Leyendo este célebre fragmento de la magdalena, de
Marcel Proust, no he podido evitar relacionarlo con este mi oficio de
historiadora. La novela, En busca del
tiempo perdido, está compuesta de siete partes publicadas entre 1913 y 1927.
El célebre fragmento que hoy traigo aquí corresponde a la primera parte, Por la parte de Swann. La relación entre
tiempo y memoria es uno de los temas clave de esta obra, y una de las
preocupaciones fundamentales de cualquier persona que se dedique a la historia,
a evocar la historia.
Nuestro oficio se mueve en el tiempo pasado e
intenta siempre hacer memoria y, en la medida de lo posible, evocar dicho
tiempo (quizás perdido) para quien nos lee. Pero si recuperar parte del pasado
es cuestión de oficio, lograr evocar el pasado cuando escribimos entra en el
campo de la creación. Y ahí, las cosas se complican mucho y los literatos nos
superan con creces en dicha evocación. Cierto que pretender evocar un pasado
que ni siquiera hemos vivido es casi una empresa heroica, pero si podemos unir
mente, objetos (=fuentes históricas) y creatividad al escribir, quizás logremos
el alborozo que sintió el narrador de tan extraordinario fragmento y logremos
sentir y transmitir con veracidad ese estremecimiento y ese placer delicioso que puede ser la HISTORIA.
Lo
mismo ocurre con nuestro pasado. Intentar evocarlo resulta empeño perdido,
todos los intentos de nuestra inteligencia son inútiles. Está oculto, fuera de
su dominio y de su alcance, en algún objeto material –en la sensación que éste
nos daría- que no sospechamos. Del azar depende que encontremos o no ese objeto
antes de morir.
Caillebotte. Probable ambiente de Combray
Hacía
ya muchos años que –de Combray- todo lo que no era el teatro y el drama de mi
acostar había dejado de existir para mí, cuando un día de invierno, al regresar
a casa, mi madre –viendo que tenía frío- me propuso que, contra mi costumbre,
tomara un poco de té. Al principio lo rechacé y –no sé por qué- después cambié de idea.

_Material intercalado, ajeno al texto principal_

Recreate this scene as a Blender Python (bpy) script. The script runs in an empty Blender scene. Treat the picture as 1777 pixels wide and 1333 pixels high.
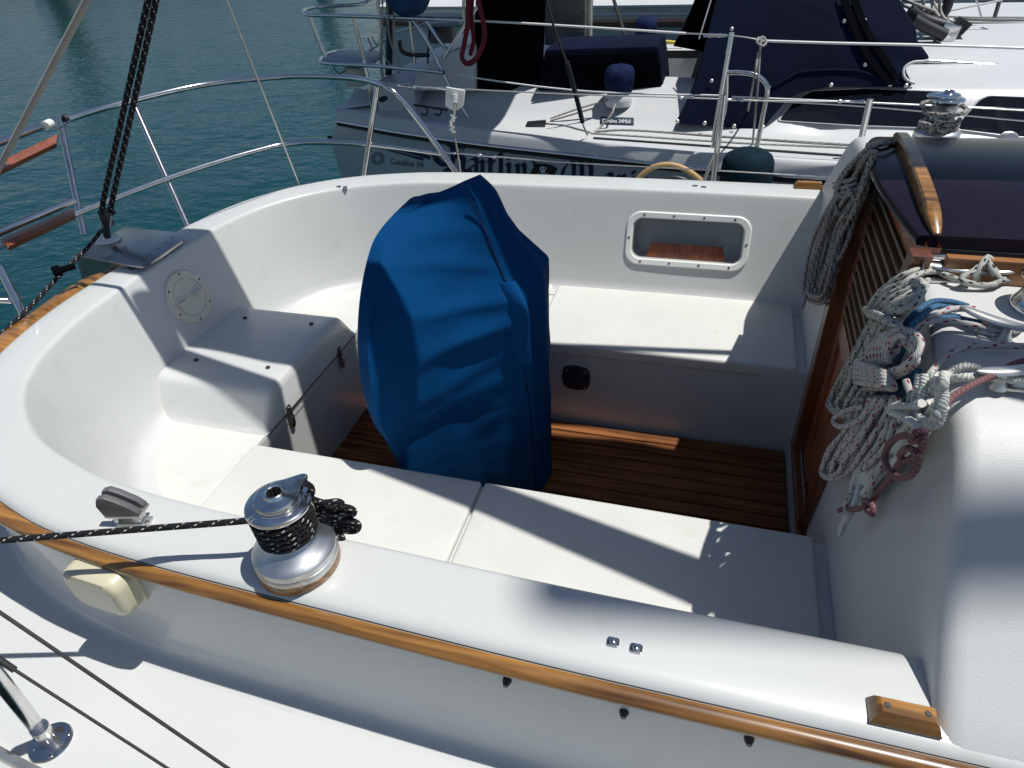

Mandó ir a buscar uno de esos bizcochos, pequeños y rechonchos, llamados “magdalenas”
y que parecen moldeados en la acanalada valva de una vieira y, abrumado por
aquel día sombrío y la perspectiva de un triste mañana, no tardé en llevarme
maquinalmente a los labios una cucharada de té, en la que había dejado
ablandarse un trozo de magdalena, pero, en el preciso momento en que me tocó el
paladar el sorbo mezclado con migas de bizcocho, me estremecí, atento al extraordinario
fenómeno que estaba experimentando. Me había invadido un placer delicioso,
aislado, sin que tuviera yo idea de su causa. (…) ¿De dónde podía proceder aquel
intenso alborozo? Yo sentía que estaba vinculado al gusto del té y del
bizcocho, pero que lo superaba infinitamente, que no debía ser de la misma
naturaleza. ¿De dónde venía? ¿Qué significaba? ¿Dónde aprehenderla? Bebí un
segundo sorbo, en el que no encontré nada más que en el primero, y un tercero,
que me aportó un poco menos que el segundo. Más valía dejarlo: la virtud de la
bebida parecía disminuir. Estaba claro que la verdad que yo buscaba no estaba
en ella, sino en mí. (…) Deje la taza y atendí a mi mente. A ella correspondía
encontrar la verdad, pero, ¿cómo? Grave incertidumbre, todas las veces que la
mente se siente sobrepasada por sí misma, cuando ella –la que busca- es al
mismo tiempo el país obscuro en el que debe buscar y en el que de nada le
servirá todo su bagaje. ¿Buscar? No solo eso: crear. Está ante algo que no es
aún y que sólo ella puede realizar y después hacer entrar en su luz.
MARCEL PROUST, Por la parte de Swann, p. 62-63, Barcelona, RBA, 2013, Traductor Carlos Manzano.